For instance, trading in currencies like the Yuan or Dirham can bypass the Dollar, allowing these transactions to proceed independently.
Q: Given your expertise in this sector, have you observed any similar dedollarization efforts between countries in the past?
Not for oil trade. In India, we haven't really witnessed significant changes in this regard, making it a notable development. Last year, discussions around trading of crude oil in Yuan, rubles or Dirhams emerged. It's important to note that the Dirham is pegged to the Dollar, and its value isn't freely floating; it maintains a fixed rate, such as 3.67. This implies that transactions are conducted in Dollars, but payments are made in Dirhams.
This setup can potentially bypass the need for buying large amounts of Dollars, which might otherwise strengthen the Dollar's value against other currencies. When transactions are conducted in alternative currencies, the direct demand for Dollars decreases, possibly affecting the Dollar's strength.
However, there is still uncertainty about the future of these deals. Speculations and media reports are circulating, and if a dedollarization trend materialises, it could have significant implications for India's oil trade and oil diplomacy. This development could potentially be advantageous for India, reducing its dependence on the Dollar and possibly enhancing its influence in global oil markets.
Q: If this materialises and de-Dollarization occurs, how could it impact India's oil trade and oil diplomacy?
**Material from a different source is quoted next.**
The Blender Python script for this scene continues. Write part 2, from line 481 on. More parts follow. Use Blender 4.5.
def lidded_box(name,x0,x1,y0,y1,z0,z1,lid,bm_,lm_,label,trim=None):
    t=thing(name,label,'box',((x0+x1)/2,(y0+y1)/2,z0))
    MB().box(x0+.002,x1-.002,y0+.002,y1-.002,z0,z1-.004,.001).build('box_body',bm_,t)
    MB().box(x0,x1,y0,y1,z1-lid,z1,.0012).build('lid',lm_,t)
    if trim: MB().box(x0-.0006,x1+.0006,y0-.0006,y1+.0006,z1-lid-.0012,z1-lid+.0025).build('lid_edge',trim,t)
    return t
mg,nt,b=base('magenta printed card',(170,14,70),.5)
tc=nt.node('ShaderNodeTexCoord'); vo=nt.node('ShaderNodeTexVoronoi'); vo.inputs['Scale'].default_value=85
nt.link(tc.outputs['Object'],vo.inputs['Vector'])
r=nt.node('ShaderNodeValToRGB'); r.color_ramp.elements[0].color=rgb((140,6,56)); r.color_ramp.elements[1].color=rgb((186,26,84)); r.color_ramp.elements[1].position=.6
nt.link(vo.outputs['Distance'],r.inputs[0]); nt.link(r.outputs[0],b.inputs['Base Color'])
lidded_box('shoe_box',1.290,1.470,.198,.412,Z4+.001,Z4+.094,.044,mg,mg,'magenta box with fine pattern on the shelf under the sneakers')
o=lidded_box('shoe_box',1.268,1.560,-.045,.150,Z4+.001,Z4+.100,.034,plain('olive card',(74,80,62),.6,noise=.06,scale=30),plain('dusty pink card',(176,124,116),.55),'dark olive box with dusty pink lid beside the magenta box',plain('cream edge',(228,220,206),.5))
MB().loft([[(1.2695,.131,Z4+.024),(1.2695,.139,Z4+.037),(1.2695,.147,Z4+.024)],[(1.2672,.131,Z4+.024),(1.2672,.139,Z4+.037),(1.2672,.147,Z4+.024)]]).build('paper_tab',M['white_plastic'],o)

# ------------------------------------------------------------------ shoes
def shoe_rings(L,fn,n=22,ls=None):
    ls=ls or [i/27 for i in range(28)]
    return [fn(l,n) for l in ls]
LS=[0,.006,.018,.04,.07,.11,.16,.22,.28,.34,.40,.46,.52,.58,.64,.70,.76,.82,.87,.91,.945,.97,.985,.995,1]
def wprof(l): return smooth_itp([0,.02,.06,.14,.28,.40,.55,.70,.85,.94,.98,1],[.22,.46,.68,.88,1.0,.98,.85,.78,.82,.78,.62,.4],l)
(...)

Would such a shift be advantageous for India?
The Indian Rupee's value can affect how expensive it is for countries to buy crude oil, especially those whose local currency isn't the Dollar. When India conducts transactions in Rupees or another local currency, it reduces dependence on the Dollar. This could be beneficial for oil trade because paying in Rupees might encourage other parties to invest in or purchase Indian products.
An economy the size of India cannot be ignored—everyone wants to engage with India. This is why when India expresses a desire to make payments in rupees, other countries may have to adjust, as there is increasing interest in trading in local currencies. In the global context, as the demand for oil and gas is expected to taper off over time due to the ongoing energy transition, countries like China, Saudi Arabia, and others are investing in stakes in refineries worldwide to secure some level of demand in the future. While these changes might not significantly impact in the next 1 to 2 years, they are likely to have an effect insay 7 to 8 years.
When India begins to conduct transactions in Rupees, other companies and countries may also need to consider accommodating these transactions. This is especially pertinent given that India is a major buyer, and as global demand for commodities like oil diminishes, these countries will likely be keen to engage in trade with India in order to sell their products in this scenario of decreasing demand.
Therefore, it's not unreasonable to view this as the beginning of de-dollarization, particularly in the context of the world's most traded commodity. If this trend continues, it might not pose a loss for India, even if significant changes occur.